## [WHAT IS ASKED]
From the first line of the data below, repeat each line exactly until you reach the line with "glass lift shaft')"; include that line too.

## [MATERIAL PROVIDED]
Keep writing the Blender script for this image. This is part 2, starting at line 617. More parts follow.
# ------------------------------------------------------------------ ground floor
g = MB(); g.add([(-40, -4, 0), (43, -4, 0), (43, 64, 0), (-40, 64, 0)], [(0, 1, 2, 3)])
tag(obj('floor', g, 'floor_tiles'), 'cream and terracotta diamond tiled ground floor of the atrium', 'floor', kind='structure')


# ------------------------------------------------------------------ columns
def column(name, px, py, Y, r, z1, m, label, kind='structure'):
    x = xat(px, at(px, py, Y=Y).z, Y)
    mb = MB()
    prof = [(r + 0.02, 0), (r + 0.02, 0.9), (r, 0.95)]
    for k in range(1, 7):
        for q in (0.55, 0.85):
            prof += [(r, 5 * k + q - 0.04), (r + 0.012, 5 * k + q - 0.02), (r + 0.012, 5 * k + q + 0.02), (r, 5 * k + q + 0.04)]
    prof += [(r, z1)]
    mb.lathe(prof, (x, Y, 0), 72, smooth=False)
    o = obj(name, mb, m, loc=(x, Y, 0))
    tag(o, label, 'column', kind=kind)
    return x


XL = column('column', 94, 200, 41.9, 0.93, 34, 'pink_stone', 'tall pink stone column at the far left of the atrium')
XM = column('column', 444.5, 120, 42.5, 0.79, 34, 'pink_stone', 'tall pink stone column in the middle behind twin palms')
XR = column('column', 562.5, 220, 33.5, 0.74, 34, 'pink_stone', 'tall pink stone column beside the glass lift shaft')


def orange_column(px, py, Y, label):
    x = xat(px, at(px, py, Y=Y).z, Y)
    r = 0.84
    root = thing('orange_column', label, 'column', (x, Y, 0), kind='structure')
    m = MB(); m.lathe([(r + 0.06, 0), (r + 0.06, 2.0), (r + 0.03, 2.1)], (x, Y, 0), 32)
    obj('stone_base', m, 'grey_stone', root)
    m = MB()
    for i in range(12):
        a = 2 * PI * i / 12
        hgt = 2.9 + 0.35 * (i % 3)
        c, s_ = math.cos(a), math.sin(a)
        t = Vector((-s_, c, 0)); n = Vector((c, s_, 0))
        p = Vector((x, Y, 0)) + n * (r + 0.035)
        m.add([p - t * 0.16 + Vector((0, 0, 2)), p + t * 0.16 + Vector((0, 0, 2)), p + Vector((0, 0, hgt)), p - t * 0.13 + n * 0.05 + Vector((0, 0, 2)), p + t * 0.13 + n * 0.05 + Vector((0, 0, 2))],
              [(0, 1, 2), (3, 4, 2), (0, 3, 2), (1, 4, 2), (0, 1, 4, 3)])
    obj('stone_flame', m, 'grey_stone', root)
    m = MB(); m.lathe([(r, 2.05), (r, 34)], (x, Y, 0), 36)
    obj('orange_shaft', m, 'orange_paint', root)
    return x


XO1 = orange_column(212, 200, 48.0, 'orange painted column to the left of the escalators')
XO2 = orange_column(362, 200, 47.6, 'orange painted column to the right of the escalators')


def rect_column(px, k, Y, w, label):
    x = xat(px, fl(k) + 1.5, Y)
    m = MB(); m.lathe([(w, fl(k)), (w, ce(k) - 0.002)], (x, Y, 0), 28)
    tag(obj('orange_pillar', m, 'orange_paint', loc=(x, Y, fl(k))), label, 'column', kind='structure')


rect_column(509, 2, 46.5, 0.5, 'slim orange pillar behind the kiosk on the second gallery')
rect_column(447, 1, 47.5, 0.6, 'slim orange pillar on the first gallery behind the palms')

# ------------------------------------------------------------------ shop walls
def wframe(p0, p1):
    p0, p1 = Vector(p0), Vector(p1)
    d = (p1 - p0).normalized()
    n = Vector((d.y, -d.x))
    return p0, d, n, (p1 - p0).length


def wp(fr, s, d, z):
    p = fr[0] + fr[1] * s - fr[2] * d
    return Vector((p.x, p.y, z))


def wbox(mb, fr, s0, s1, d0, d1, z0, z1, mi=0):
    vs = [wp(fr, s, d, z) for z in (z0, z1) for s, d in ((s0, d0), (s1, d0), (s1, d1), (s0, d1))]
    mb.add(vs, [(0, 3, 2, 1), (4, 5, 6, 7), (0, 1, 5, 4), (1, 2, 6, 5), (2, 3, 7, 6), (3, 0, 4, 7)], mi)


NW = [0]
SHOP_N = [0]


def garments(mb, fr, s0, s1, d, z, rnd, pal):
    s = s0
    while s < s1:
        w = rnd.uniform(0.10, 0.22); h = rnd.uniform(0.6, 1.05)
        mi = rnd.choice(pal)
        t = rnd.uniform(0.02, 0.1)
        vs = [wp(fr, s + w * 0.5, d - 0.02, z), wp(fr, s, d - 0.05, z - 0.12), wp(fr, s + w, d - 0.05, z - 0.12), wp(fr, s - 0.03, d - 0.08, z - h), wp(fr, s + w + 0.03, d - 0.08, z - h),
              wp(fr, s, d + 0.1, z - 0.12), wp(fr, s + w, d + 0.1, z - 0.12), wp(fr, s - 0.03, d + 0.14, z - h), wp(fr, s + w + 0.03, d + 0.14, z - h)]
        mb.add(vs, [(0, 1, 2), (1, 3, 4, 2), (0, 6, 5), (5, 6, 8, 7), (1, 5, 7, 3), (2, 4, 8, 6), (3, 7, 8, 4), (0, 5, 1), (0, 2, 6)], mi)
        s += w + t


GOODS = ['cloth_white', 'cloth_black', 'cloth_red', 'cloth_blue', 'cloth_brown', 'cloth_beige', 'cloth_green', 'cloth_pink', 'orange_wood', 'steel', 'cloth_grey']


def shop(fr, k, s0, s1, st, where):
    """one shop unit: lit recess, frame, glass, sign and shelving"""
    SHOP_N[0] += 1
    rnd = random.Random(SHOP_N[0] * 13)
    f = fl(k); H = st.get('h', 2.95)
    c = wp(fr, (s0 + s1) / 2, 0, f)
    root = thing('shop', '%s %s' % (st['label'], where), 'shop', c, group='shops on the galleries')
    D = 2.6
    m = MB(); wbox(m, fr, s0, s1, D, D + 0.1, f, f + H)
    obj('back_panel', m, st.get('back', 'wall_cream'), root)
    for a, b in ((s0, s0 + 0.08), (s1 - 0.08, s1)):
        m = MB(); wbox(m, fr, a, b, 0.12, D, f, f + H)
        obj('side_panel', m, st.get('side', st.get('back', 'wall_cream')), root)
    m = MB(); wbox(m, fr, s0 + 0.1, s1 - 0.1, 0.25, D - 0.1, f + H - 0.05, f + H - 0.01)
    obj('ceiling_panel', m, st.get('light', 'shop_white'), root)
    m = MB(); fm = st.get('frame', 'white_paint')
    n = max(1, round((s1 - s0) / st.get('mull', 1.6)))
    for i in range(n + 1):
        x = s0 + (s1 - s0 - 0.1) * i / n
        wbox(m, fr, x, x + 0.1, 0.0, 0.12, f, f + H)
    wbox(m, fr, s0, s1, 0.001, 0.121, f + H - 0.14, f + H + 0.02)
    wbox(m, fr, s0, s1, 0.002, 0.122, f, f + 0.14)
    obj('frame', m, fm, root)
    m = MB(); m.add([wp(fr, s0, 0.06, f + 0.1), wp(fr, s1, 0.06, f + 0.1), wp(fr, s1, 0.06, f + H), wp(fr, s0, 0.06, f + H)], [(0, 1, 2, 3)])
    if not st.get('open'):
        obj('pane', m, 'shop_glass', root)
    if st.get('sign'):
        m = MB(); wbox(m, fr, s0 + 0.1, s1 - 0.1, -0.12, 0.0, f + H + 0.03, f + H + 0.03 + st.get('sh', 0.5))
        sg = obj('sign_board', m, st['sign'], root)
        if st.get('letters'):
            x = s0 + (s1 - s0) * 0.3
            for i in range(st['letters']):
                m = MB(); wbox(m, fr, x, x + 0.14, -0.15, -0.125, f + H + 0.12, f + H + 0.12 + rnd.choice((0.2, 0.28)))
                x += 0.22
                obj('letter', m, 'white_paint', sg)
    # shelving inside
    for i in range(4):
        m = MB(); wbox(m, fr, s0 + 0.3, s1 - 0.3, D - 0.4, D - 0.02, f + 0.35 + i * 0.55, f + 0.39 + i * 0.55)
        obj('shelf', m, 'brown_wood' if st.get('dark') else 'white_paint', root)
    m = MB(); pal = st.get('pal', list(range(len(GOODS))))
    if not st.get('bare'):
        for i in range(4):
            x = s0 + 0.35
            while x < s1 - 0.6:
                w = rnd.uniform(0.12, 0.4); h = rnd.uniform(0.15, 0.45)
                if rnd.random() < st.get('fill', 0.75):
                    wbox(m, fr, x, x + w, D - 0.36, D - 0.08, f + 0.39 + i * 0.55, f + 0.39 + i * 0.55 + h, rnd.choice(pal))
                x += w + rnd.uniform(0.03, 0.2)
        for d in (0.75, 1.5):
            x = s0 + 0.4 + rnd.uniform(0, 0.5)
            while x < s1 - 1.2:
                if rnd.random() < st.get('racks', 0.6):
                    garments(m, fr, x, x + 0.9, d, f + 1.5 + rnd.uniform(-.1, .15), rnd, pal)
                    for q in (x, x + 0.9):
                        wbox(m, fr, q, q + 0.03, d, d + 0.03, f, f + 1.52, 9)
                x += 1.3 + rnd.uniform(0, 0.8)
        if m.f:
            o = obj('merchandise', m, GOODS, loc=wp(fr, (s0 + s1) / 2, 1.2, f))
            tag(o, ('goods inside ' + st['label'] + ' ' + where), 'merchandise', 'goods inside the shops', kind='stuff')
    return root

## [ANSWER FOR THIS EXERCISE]
Keep writing the Blender script for this image. This is part 2, starting at line 617. More parts follow.
# ------------------------------------------------------------------ ground floor
g = MB(); g.add([(-40, -4, 0), (43, -4, 0), (43, 64, 0), (-40, 64, 0)], [(0, 1, 2, 3)])
tag(obj('floor', g, 'floor_tiles'), 'cream and terracotta diamond tiled ground floor of the atrium', 'floor', kind='structure')


# ------------------------------------------------------------------ columns
def column(name, px, py, Y, r, z1, m, label, kind='structure'):
    x = xat(px, at(px, py, Y=Y).z, Y)
    mb = MB()
    prof = [(r + 0.02, 0), (r + 0.02, 0.9), (r, 0.95)]
    for k in range(1, 7):
        for q in (0.55, 0.85):
            prof += [(r, 5 * k + q - 0.04), (r + 0.012, 5 * k + q - 0.02), (r + 0.012, 5 * k + q + 0.02), (r, 5 * k + q + 0.04)]
    prof += [(r, z1)]
    mb.lathe(prof, (x, Y, 0), 72, smooth=False)
    o = obj(name, mb, m, loc=(x, Y, 0))
    tag(o, label, 'column', kind=kind)
    return x


XL = column('column', 94, 200, 41.9, 0.93, 34, 'pink_stone', 'tall pink stone column at the far left of the atrium')
XM = column('column', 444.5, 120, 42.5, 0.79, 34, 'pink_stone', 'tall pink stone column in the middle behind twin palms')
XR = column('column', 562.5, 220, 33.5, 0.74, 34, 'pink_stone', 'tall pink stone column beside the glass lift shaft')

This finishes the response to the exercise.